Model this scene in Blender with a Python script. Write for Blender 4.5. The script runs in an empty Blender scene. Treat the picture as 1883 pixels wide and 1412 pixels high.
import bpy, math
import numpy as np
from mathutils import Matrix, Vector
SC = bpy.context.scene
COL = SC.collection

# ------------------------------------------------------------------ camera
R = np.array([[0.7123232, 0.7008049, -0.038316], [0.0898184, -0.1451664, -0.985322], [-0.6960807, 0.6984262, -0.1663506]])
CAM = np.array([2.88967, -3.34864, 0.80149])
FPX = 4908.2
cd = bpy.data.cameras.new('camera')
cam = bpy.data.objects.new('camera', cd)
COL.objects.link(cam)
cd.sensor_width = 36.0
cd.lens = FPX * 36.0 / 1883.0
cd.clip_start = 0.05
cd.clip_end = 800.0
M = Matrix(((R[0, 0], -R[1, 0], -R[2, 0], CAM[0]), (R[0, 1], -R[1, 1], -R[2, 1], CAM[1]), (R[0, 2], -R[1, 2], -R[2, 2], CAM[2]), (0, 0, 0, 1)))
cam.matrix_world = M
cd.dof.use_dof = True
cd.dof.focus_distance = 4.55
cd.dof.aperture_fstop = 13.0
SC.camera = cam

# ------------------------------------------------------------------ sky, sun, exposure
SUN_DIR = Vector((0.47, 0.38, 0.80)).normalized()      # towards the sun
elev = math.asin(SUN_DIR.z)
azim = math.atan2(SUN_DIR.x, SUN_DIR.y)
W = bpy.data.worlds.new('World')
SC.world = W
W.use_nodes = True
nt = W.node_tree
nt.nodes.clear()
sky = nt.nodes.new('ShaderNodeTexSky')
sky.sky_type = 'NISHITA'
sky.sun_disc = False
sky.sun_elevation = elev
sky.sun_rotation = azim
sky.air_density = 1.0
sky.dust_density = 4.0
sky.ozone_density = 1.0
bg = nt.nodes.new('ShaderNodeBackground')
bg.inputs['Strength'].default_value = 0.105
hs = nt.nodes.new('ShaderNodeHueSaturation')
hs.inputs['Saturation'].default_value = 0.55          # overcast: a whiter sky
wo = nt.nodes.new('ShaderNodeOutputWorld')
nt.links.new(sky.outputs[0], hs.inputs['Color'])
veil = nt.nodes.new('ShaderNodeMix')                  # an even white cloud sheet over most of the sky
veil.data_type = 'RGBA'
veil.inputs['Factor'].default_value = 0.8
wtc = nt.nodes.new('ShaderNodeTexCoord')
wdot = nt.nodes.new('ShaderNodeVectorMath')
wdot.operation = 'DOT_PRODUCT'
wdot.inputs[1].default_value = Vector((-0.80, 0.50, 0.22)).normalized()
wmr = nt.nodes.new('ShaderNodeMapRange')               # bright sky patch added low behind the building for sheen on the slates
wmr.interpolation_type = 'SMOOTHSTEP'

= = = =

Set exercise –
Reproduce only the lines from the top of the material through the one bearing "SC.camera = cam", each exactly as it stands.

Output –
Model this scene in Blender with a Python script. Write for Blender 4.5. The script runs in an empty Blender scene. Treat the picture as 1883 pixels wide and 1412 pixels high.
import bpy, math
import numpy as np
from mathutils import Matrix, Vector
SC = bpy.context.scene
COL = SC.collection

# ------------------------------------------------------------------ camera
R = np.array([[0.7123232, 0.7008049, -0.038316], [0.0898184, -0.1451664, -0.985322], [-0.6960807, 0.6984262, -0.1663506]])
CAM = np.array([2.88967, -3.34864, 0.80149])
FPX = 4908.2
cd = bpy.data.cameras.new('camera')
cam = bpy.data.objects.new('camera', cd)
COL.objects.link(cam)
cd.sensor_width = 36.0
cd.lens = FPX * 36.0 / 1883.0
cd.clip_start = 0.05
cd.clip_end = 800.0
M = Matrix(((R[0, 0], -R[1, 0], -R[2, 0], CAM[0]), (R[0, 1], -R[1, 1], -R[2, 1], CAM[1]), (R[0, 2], -R[1, 2], -R[2, 2], CAM[2]), (0, 0, 0, 1)))
cam.matrix_world = M
cd.dof.use_dof = True
cd.dof.focus_distance = 4.55
cd.dof.aperture_fstop = 13.0
SC.camera = cam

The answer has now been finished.